Ange-Félix Patassé won those elections, though he hardly led his government with distinction, and he rigged the 1999 elections to win a second term, despite overwhelming dissatisfaction at his corrupt regime.
Bozizé, in turn, ousted Patassé in the 2003 coup, appointed a broad council that included many opposition groups, and subsequently won election in his own right in 2005 and reelection in the rigged 2011 presidential race. Violence in the northern part of the country, however, has plagued Bozizé’s government from the beginning, since the 2004 rebellion in the northeastern part of the country by the Union of Democratic Forces for Unity (UFDR) that launched the Bush War.

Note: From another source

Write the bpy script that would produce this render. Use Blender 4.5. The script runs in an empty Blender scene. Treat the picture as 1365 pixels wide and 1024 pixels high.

The UDFR leader, Michel Djotodia (himself a former civil servant in the Patassé administration), is now the top Séléka leader as well, and it is expected that he will contest the 2016 presidential elections.
For his part, Tiangaye, a well-known centrafricaine lawyer, was counsel to Bokassa during his trial in the 1980s, which may complicate his ability as prime minister to transcend the violent saga that’s plagued the CAR since independence. He has also served briefly as president of the Central African Human Rights League, helped draft the CAR’s current constitution and participated in the transition council appointed upon Bozizé’s takeover.
The centrafricaine economy is certainly not to be mistaken for any of the ‘cheetah’ economies, such as Ghana’s or Nigeria’s, that are emerging as some of the world’s fastest-growing in sub-Saharan Africa. With a GDP per capita of under $1,000, its economy is based largely on agriculture — in particular, staple food crops, such as cassava, corn and peanuts — with the notable exception of diamonds, which constitute about half of the country’s exports.
The country is largely Christian, and although many ethnic groups co-exist in the CAR, the two major ethnic groups are the Gbaya people (a little over one-third of the population) and the Banada people (a little under one-third of the population), the latter of which mostly live in the north and center of the country.